## START

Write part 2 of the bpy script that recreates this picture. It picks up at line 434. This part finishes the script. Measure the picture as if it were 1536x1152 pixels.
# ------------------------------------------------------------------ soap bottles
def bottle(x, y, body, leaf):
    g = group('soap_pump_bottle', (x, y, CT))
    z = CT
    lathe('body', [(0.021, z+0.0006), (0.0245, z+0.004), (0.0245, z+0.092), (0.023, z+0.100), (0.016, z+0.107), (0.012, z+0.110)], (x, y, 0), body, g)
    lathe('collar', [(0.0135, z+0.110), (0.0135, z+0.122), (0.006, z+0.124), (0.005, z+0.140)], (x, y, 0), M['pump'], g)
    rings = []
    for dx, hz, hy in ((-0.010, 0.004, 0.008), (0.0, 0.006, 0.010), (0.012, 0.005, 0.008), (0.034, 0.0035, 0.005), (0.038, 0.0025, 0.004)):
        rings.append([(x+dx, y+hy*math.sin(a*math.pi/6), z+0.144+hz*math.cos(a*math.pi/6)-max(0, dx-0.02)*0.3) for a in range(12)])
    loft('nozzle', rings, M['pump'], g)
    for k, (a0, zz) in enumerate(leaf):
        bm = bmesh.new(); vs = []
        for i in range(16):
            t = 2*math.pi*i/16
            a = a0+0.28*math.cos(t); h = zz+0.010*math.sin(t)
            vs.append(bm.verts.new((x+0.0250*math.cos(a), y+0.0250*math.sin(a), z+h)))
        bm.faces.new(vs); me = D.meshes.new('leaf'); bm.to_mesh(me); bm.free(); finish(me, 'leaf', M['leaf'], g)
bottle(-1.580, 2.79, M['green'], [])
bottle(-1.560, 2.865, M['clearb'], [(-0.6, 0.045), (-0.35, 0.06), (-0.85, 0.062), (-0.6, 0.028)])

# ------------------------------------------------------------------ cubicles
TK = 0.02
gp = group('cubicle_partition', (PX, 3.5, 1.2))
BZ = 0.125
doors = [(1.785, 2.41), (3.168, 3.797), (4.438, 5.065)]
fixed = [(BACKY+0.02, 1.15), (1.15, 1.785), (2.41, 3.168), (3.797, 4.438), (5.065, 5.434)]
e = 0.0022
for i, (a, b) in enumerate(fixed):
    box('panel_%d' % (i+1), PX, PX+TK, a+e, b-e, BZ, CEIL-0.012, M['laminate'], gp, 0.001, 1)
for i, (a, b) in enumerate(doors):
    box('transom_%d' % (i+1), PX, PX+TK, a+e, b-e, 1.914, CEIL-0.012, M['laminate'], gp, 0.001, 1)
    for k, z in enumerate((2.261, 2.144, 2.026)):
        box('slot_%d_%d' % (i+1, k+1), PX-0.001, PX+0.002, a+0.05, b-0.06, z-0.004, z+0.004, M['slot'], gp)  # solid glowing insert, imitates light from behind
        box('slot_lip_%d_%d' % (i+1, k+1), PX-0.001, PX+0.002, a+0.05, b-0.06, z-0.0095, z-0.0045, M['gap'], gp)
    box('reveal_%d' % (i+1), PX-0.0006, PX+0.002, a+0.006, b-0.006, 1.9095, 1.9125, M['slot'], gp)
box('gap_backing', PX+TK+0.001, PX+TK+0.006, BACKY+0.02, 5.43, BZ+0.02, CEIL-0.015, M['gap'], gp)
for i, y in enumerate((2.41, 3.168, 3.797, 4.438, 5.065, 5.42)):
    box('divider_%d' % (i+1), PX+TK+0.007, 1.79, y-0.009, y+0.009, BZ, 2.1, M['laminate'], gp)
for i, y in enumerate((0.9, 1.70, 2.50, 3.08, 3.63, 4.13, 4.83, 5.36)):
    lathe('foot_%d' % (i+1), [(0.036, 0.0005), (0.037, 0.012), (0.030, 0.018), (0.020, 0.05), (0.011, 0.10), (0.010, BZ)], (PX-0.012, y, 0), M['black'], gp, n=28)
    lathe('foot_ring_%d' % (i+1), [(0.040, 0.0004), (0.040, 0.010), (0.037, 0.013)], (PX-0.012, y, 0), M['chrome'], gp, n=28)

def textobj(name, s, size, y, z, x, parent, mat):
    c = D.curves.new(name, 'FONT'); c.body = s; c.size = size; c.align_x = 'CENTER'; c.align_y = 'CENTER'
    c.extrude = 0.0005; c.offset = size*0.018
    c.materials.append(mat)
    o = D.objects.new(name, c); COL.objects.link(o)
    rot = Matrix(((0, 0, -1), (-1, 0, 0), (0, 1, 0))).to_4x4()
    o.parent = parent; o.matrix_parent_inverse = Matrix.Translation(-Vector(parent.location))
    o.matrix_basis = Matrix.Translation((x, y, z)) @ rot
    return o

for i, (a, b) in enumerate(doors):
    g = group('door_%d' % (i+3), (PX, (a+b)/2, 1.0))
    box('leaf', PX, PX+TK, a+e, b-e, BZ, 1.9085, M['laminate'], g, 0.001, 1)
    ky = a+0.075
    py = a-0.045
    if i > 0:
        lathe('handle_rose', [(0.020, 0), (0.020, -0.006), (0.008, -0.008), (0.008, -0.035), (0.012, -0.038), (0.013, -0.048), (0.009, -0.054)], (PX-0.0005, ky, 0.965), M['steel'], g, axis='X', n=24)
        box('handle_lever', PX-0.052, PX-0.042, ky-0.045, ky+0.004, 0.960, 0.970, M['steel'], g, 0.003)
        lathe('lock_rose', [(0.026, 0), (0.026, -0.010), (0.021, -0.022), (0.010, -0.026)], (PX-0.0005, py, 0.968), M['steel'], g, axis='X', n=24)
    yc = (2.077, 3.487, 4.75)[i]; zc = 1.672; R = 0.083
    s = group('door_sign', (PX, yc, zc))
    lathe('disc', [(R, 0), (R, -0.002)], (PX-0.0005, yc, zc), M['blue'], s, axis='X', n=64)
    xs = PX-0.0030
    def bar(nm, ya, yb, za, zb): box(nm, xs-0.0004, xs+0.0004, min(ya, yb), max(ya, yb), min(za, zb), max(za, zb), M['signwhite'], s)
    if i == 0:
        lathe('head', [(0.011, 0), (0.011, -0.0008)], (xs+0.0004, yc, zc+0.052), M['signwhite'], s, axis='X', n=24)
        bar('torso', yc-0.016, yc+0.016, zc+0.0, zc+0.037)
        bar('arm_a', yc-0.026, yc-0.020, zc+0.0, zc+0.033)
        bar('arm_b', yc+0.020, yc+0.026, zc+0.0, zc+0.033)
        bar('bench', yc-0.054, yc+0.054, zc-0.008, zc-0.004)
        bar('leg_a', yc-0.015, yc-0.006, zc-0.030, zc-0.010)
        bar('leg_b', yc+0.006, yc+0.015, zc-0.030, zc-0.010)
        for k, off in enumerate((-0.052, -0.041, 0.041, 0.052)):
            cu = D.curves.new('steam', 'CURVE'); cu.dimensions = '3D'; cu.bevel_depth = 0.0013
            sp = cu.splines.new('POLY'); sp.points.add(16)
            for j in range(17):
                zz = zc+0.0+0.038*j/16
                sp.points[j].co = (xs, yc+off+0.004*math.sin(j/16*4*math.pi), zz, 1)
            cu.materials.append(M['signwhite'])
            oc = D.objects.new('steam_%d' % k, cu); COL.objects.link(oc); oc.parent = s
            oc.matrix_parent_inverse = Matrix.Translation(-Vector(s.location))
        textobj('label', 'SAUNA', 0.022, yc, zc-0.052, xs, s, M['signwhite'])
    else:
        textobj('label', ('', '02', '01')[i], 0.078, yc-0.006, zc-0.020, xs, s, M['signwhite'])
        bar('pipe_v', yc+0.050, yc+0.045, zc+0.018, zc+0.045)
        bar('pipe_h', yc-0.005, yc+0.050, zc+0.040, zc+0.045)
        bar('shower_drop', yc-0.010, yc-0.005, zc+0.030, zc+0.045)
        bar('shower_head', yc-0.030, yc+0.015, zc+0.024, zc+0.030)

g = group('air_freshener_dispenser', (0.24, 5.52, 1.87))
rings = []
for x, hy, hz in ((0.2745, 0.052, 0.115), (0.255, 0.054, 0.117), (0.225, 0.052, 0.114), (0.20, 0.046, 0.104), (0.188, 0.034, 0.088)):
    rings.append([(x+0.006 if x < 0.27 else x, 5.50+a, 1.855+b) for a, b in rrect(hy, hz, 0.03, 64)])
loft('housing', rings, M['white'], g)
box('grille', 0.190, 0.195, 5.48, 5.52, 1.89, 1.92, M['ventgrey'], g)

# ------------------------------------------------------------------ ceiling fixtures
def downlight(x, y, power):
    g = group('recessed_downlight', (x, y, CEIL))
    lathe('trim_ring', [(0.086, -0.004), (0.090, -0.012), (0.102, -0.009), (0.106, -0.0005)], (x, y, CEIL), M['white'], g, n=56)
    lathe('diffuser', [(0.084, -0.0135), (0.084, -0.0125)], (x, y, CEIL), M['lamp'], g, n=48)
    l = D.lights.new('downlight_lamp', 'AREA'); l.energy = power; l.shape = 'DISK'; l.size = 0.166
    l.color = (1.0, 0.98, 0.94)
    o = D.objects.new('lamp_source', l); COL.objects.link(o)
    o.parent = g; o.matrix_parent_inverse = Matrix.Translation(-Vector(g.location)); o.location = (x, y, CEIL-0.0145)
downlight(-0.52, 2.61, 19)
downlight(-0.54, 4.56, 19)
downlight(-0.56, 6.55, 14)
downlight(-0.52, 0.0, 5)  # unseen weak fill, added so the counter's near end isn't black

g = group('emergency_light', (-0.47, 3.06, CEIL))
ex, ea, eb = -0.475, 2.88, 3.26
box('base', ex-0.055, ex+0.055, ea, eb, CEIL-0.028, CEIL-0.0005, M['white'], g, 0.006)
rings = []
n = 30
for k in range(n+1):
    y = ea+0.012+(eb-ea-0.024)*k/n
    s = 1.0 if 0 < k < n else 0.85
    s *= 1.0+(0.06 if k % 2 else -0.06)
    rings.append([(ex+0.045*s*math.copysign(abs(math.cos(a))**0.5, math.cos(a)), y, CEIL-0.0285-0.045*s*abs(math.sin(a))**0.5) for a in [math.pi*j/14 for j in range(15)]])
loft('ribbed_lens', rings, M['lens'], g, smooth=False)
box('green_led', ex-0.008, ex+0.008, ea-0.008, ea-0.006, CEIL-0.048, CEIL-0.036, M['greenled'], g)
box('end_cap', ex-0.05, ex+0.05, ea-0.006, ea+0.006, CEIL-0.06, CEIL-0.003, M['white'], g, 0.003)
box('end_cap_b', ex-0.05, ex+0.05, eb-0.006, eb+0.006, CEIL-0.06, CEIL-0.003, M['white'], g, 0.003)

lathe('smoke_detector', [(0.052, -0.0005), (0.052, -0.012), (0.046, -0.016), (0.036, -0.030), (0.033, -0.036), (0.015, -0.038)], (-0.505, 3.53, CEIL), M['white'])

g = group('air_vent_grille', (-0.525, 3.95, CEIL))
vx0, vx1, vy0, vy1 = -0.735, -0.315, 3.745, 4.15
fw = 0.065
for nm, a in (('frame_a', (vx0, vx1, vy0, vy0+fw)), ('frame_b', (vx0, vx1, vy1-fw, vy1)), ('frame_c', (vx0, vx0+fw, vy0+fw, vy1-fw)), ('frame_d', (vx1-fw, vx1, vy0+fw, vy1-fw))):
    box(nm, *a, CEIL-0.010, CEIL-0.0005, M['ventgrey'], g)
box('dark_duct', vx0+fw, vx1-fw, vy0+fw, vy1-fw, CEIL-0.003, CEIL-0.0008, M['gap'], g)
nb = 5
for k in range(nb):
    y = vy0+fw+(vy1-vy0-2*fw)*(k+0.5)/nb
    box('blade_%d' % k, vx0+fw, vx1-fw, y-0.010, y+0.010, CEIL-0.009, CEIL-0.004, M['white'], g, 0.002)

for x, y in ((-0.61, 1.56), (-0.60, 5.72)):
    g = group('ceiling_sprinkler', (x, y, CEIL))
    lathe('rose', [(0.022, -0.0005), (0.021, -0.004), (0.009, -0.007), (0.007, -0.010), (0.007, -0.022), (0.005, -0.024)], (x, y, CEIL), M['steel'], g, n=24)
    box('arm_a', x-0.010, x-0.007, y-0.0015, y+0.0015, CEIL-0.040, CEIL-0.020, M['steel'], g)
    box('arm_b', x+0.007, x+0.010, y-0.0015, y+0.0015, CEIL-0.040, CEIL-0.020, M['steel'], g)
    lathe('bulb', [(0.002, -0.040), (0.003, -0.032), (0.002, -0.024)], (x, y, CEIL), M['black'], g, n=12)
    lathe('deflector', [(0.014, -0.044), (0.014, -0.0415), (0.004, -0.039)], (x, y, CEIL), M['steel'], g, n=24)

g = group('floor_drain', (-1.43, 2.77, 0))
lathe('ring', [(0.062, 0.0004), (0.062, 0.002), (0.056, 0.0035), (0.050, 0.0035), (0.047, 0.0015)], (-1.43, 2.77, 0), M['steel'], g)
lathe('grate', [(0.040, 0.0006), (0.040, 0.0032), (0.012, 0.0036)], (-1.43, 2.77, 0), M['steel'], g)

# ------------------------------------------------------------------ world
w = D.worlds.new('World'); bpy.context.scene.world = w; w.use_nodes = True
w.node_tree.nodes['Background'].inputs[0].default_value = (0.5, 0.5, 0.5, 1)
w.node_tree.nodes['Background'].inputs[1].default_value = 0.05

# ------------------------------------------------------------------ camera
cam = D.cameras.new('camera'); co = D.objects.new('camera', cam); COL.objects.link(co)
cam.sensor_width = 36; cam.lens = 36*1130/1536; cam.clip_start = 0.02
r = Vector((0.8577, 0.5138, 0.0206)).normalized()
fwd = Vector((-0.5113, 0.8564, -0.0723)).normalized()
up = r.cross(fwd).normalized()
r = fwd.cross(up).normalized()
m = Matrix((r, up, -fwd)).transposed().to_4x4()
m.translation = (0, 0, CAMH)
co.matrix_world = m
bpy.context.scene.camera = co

## END

▶ [Task description]
Please print exactly what appears from the first line of the data through the line with "0.062), (-0.6, 0.028)])", including both of those lines and nothing past them.

▶ [Written solution]
Write part 2 of the bpy script that recreates this picture. It picks up at line 434. This part finishes the script. Measure the picture as if it were 1536x1152 pixels.
# ------------------------------------------------------------------ soap bottles
def bottle(x, y, body, leaf):
    g = group('soap_pump_bottle', (x, y, CT))
    z = CT
    lathe('body', [(0.021, z+0.0006), (0.0245, z+0.004), (0.0245, z+0.092), (0.023, z+0.100), (0.016, z+0.107), (0.012, z+0.110)], (x, y, 0), body, g)
    lathe('collar', [(0.0135, z+0.110), (0.0135, z+0.122), (0.006, z+0.124), (0.005, z+0.140)], (x, y, 0), M['pump'], g)
    rings = []
    for dx, hz, hy in ((-0.010, 0.004, 0.008), (0.0, 0.006, 0.010), (0.012, 0.005, 0.008), (0.034, 0.0035, 0.005), (0.038, 0.0025, 0.004)):
        rings.append([(x+dx, y+hy*math.sin(a*math.pi/6), z+0.144+hz*math.cos(a*math.pi/6)-max(0, dx-0.02)*0.3) for a in range(12)])
    loft('nozzle', rings, M['pump'], g)
    for k, (a0, zz) in enumerate(leaf):
        bm = bmesh.new(); vs = []
        for i in range(16):
            t = 2*math.pi*i/16
            a = a0+0.28*math.cos(t); h = zz+0.010*math.sin(t)
            vs.append(bm.verts.new((x+0.0250*math.cos(a), y+0.0250*math.sin(a), z+h)))
        bm.faces.new(vs); me = D.meshes.new('leaf'); bm.to_mesh(me); bm.free(); finish(me, 'leaf', M['leaf'], g)
bottle(-1.580, 2.79, M['green'], [])
bottle(-1.560, 2.865, M['clearb'], [(-0.6, 0.045), (-0.35, 0.06), (-0.85, 0.062), (-0.6, 0.028)])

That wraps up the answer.